Expected Dividend Yield – The dividend yield assumption is based on the Company’s history and expectation of dividend payouts.
Expected Stock Price Volatility – The Company’s computation of expected volatility is based on a combination of implied volatilities from traded options on the Company’s stock and historical volatility, commensurate with the expected life of the stock options.
Expected Risk Free Interest Rate – The risk-free interest rate is based on the U.S. Treasury yield curve in effect at the time of grant for the expected life of the stock options.
Expected Life Of Options – The Company’s expected life represents the period that the Company’s stock options are expected to be outstanding and is determined based on historical experience of similar stock options with consideration to the contractual terms of the stock options, vesting schedules and expectations of future employee behavior.
Fair Value of Restricted Stock Units
Restricted stock units are converted into shares of Trimble common stock upon vesting, on a one-for-one basis, and typically vest at the end of three years. The compensation expense related to these awards is valued as of the grant date using the fair value of Trimble’s common stock and is recognized on a straight-line basis over the vesting period.
Fair Value of Employee Stock Purchase Plan
Rights to purchase shares are generally granted during the first and third quarter of each year.

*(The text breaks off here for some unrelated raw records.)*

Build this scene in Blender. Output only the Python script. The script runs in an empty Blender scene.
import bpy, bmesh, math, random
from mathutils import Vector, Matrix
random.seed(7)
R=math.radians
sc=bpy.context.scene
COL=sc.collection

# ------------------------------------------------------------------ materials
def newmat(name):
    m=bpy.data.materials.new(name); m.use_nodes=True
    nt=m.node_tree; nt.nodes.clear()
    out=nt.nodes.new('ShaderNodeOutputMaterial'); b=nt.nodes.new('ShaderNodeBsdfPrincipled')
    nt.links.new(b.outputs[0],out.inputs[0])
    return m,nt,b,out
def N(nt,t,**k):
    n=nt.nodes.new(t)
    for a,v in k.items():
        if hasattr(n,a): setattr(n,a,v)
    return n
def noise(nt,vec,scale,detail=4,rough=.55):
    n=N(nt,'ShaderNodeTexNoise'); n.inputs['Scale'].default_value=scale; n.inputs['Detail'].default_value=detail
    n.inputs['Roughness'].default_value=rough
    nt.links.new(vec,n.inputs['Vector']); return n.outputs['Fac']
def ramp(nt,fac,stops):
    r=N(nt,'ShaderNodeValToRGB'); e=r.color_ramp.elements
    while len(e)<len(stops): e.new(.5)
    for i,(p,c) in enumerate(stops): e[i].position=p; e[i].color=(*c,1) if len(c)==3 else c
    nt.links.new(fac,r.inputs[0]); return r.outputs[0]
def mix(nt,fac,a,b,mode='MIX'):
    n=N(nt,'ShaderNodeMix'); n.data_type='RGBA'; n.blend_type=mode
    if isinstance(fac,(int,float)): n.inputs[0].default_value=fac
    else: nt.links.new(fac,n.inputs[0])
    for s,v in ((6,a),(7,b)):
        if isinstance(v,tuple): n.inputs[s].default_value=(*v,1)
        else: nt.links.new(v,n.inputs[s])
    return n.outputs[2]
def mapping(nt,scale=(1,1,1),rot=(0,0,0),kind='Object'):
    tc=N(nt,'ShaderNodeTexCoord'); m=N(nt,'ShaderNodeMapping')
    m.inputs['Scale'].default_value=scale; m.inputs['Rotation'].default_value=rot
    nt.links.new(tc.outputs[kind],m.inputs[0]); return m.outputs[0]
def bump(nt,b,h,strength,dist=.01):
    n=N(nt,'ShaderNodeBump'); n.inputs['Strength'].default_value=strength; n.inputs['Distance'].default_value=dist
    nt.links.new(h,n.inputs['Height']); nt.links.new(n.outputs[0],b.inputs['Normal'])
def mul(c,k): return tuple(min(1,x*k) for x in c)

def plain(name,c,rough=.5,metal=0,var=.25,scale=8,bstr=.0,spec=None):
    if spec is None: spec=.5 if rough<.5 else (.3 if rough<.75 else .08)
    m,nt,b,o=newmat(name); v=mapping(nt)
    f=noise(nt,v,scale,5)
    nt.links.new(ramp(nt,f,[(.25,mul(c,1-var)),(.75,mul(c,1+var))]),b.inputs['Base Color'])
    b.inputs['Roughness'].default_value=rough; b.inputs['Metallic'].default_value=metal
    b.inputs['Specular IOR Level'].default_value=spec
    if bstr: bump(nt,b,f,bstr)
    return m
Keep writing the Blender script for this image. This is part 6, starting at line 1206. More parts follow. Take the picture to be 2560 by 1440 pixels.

The compensation expense related to these rights granted under the Employee Stock Purchase Plan is valued as of the grant date using the Black-Scholes option-pricing model.
Fair Value of Market-Based Restricted Stock Units
Market-based restricted stock units are based on the achievement of the Company’s relative total shareholder return (TSR) of its common stock as compared to the TSR of the constituents of the S&P 500 at the start of the performance period. The number of shares that may be issued will range from 0% to 200% of the units granted. The compensation expense related to these awards is valued as of the grant date using a Monte Carlo simulation and is recognized on a straight-line basis over the vesting period.